R-BI: Regularized Batched Inputs enhance Incremental Decoding Framework for Low-Latency Simultaneous Speech Translation
Jiaxin Guo, Zhanglin Wu, Zongyao Li, Hengchao Shang, Daimeng Wei, Xiaoyu Chen, Zhiqiang Rao, Shaojun Li, Hao Yang
TL;DR
This work introduces Regularized Batched Inputs (R-BI), a flexible policy to enhance incremental decoding for low-latency Simultaneous Speech Translation by diversifying inputs at each decoding step and selecting stable prefixes. By applying regularization to speech inputs (end-to-end) or ASR-generated text (cascaded), R-BI reduces output errors when inputs are incomplete, achieving low latency with BLEU losses of at most 2 points versus offline systems and attaining state-of-the-art results on several IWSLT SimulST directions. The approach comprises end-to-end augmentations (time stretching/shifting, volume, noise, and masking) and cascaded strategies using U2-style hybrid ASR with multiple decoding modes, enabling robust cross-system applicability. Experiments on MuST-C and related ASR/MT datasets demonstrate strong improvements over prior policies (Hold-$n$, LA-$n$) and favorable comparisons to OfflineST baselines, while revealing limitations related to ASR accuracy and real-world translation discontinuities.
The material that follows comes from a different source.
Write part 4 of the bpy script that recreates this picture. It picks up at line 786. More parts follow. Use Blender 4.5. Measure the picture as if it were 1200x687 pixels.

Overall, R-BI provides a universal framework to translate OfflineST models into efficient SimulST deployments with controlled latency and competitive translation quality.
Abstract
Incremental Decoding is an effective framework that enables the use of an offline model in a simultaneous setting without modifying the original model, making it suitable for Low-Latency Simultaneous Speech Translation. However, this framework may introduce errors when the system outputs from incomplete input. To reduce these output errors, several strategies such as Hold-$n$, LA-$n$, and SP-$n$ can be employed, but the hyper-parameter $n$ needs to be carefully selected for optimal performance. Moreover, these strategies are more suitable for end-to-end systems than cascade systems. In our paper, we propose a new adaptable and efficient policy named "Regularized Batched Inputs". Our method stands out by enhancing input diversity to mitigate output errors. We suggest particular regularization techniques for both end-to-end and cascade systems. We conducted experiments on IWSLT Simultaneous Speech Translation (SimulST) tasks, which demonstrate that our approach achieves low latency while maintaining no more than 2 BLEU points loss compared to offline systems. Furthermore, our SimulST systems attained several new state-of-the-art results in various language directions.